Nel 1906 iniziò il suo lavoro nella Casa dei Bambini, una scuola per figli di operai nella zona industriale di Roma. Fu lì che sviluppò la sua teoria che l’apprendimento inizia dalla nascita e che le basi di tutto l’apprendimento futuro vengono costruite tra la nascita e i sei anni.
Quando ho cominciato a insegnare nel 1973, ho fatto le mie prime esperienze in scuole che seguivano il metodo Montessori. Usavamo sussidi didattici impostati per un’esplorazione individuale e i bambini potevano scegliere le proprie attività liberamente e con autodisciplina. I più piccoli adoravano la parte dell’aula riservata alla «vita pratica», dove imparavano a piegare, versare, legare, allacciare, pulire e scopare, usando attrezzi adatti alle loro piccole mani.
In seguito, ho insegnato in scuole con una filosofia d’apprendimento più classica.
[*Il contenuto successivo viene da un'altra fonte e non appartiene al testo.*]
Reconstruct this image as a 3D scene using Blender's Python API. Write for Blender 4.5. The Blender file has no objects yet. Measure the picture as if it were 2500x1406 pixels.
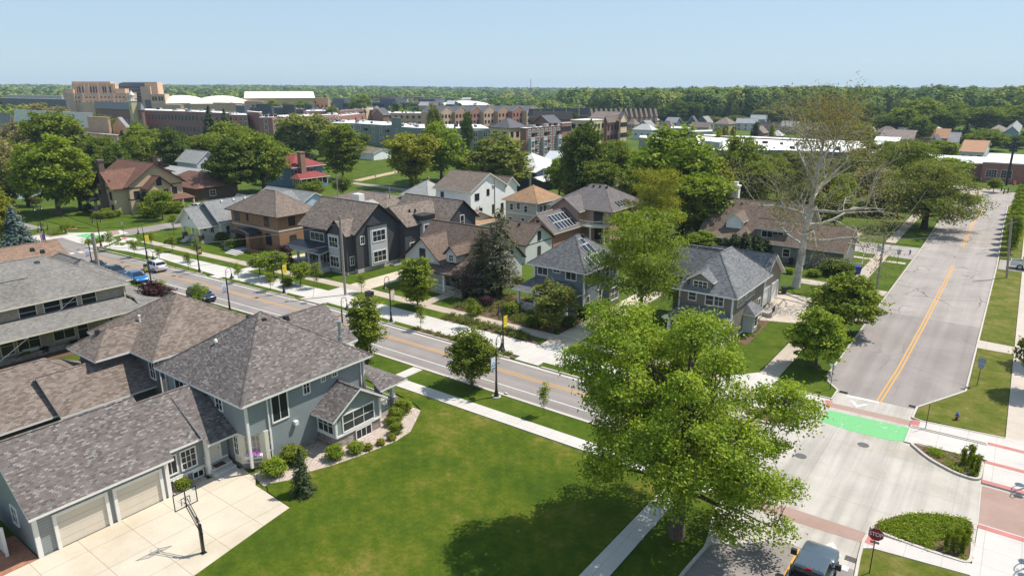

Ma ho scoperto che i principi guida del metodo Montessori si adattavano a ogni situazione, nell’aula come a casa. Ci sono due principi che sono stati dei pilastri per tutte le mie pratiche d’insegnamento nel corso degli anni.
Maria Montessori credeva che il ruolo d’insegnante fosse quello di facilitatore, di una persona che guida i bambini a scoprire ed esplorare. Come insegnante, è facile dare troppe spiegazioni, ma quando faccio un passo indietro e mi limito ad aiutare secondo il bisogno, lo studente può fare il passo successivo per scoprire qualcosa e imparare in modo indipendente. Dare autonomia ai bambini, così che possano ricercare e imparare da soli — anche se sotto supervisione — li aiuta a sviluppare capacità preziose per la vita.
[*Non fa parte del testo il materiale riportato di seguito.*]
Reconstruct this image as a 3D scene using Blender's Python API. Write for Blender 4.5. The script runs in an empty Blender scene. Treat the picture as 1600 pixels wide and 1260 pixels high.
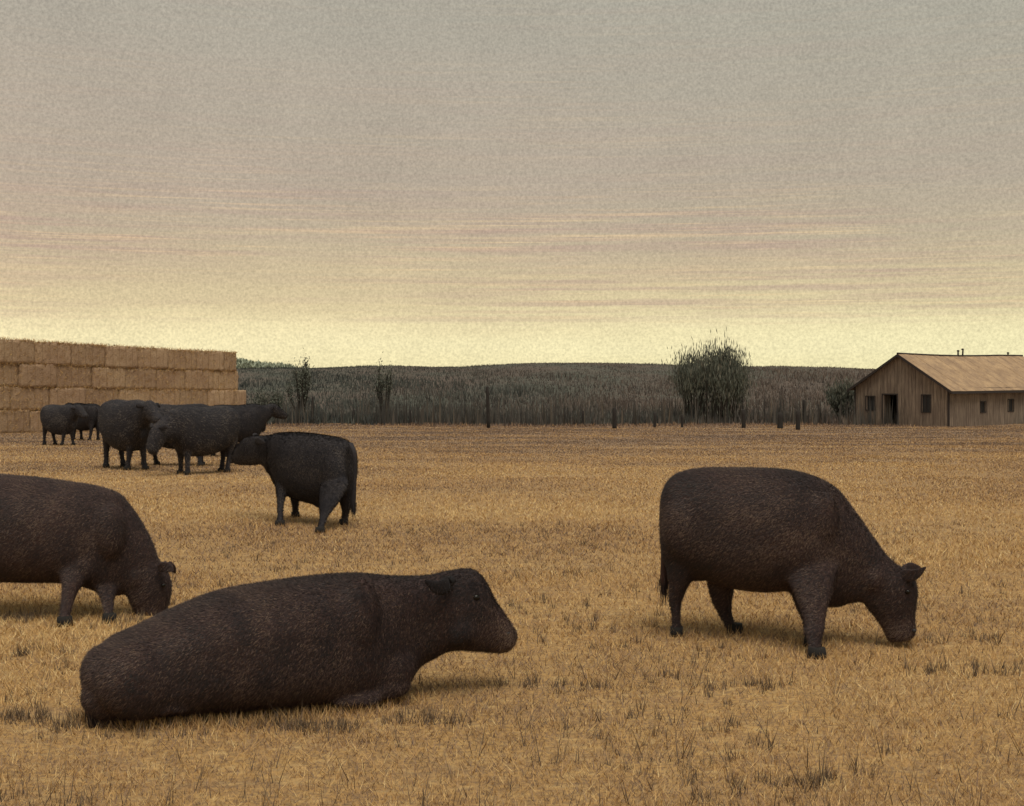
import bpy, math, random
import numpy as np
from mathutils import Vector

random.seed(7); RNG = np.random.default_rng(7)
SC = bpy.context.scene
COL = SC.collection
R = math.radians

# ------------------------------------------------------------------ camera
F = 1931.0; HZ = 584.0; CX = 800.0; CH = 2.1        # lens in pixels of the 1600 px frame, horizon row, eye height
cam_d = bpy.data.cameras.new('camera'); cam = bpy.data.objects.new('camera', cam_d); COL.objects.link(cam)
cam.location = (0, 0, CH); cam.rotation_euler = (R(90), 0, 0)
cam_d.sensor_width = 36; cam_d.lens = 36 * F / 1600.0
cam_d.shift_y = -(630.0 - HZ) / 1600.0
cam_d.clip_start = 0.1; cam_d.clip_end = 6000
SC.camera = cam
SC.view_settings.view_transform = 'Standard'; SC.view_settings.look = 'None'
SC.view_settings.exposure = 0.0; SC.view_settings.gamma = 1.0
SC.view_settings.use_curve_mapping = False
SC.cycles.max_bounces = 5; SC.cycles.diffuse_bounces = 2

# ------------------------------------------------------------------ world and sun
SUN_EL, SUN_AZ = 70.0, 160.0     # azimuth from +Y, negative to the left
world = bpy.data.worlds.new('World'); SC.world = world; world.use_nodes = True
nt = world.node_tree; nt.nodes.clear()
class NB:
    """tiny node builder"""
    def __init__(s, tree): s.t = tree
    def n(s, kind, **kw):
        nd = s.t.nodes.new(kind)
        for k, v in kw.items():
            if k.startswith('i_'):
                key = k[2:].replace('_', ' ')
                nd.inputs[key].default_value = v
            else: setattr(nd, k, v)
        return nd
    def l(s, a, b): s.t.links.new(a, b)
    def math(s, op, a, b=None, c=None, clamp=False):
        nd = s.t.nodes.new('ShaderNodeMath'); nd.operation = op; nd.use_clamp = clamp
        for i, v in enumerate((a, b, c)):
            if v is None: continue
            if isinstance(v, (int, float)): nd.inputs[i].default_value = v
            else: s.l(v, nd.inputs[i])
        return nd.outputs[0]
    def mix(s, fac, a, b, mode='MIX'):
        nd = s.t.nodes.new('ShaderNodeMix'); nd.data_type = 'RGBA'; nd.blend_type = mode
        for i, v in ((0, fac), (6, a), (7, b)):
            if isinstance(v, (int, float)): nd.inputs[i].default_value = v
            elif isinstance(v, (tuple, list)): nd.inputs[i].default_value = (*v[:3], 1)
            else: s.l(v, nd.inputs[i])
        return nd.outputs[2]
    def ramp(s, fac, stops, interp='LINEAR'):
        nd = s.t.nodes.new('ShaderNodeValToRGB'); cr = nd.color_ramp; cr.interpolation = interp
        while len(cr.elements) < len(stops): cr.elements.new(0.5)
        for e, (p, c) in zip(cr.elements, stops):
            e.position = p; e.color = (*c[:3], 1) if isinstance(c, (tuple, list)) else (c, c, c, 1)
        s.l(fac, nd.inputs[0]); return nd.outputs[0]
    def noise(s, vec, scale, detail=3, rough=0.55, dist=0.0):
        nd = s.n('ShaderNodeTexNoise'); nd.inputs['Scale'].default_value = scale
        nd.inputs['Detail'].default_value = detail; nd.inputs['Roughness'].default_value = rough
        nd.inputs['Distortion'].default_value = dist
        s.l(vec, nd.inputs['Vector']); return nd.outputs['Fac']
    def scale(s, vec, sc, loc=(0, 0, 0)):
        nd = s.n('ShaderNodeMapping'); nd.inputs['Scale'].default_value = sc; nd.inputs['Location'].default_value = loc
        s.l(vec, nd.inputs['Vector']); return nd.outputs[0]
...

Secondo il metodo Montessori, nel periodo in cui i bambini stanno ancora imparando a svolgere un compito non si parla di fare le cose nel modo sbagliato, ma di imparare a farle. Secondo lei, l’istruzione va oltre gli argomenti scolastici, nei campi di autocontrollo, rispetto per sé e per gli altri, autonomia, curiosità costruttiva e creatività.
I momenti più gratificanti come insegnante li ho avuti quando ho visto degli studenti superare un blocco mentale e trasformare una materia che detestano nel loro soggetto preferito; quando ho visto allievi indipendenti cui piace cercare e sperimentare, senza timori davanti a sfide nuove. È allora che sento di aver dato loro degli strumenti per la vita e di aver contribuito, sperabilmente, a migliorare un po’ il mondo.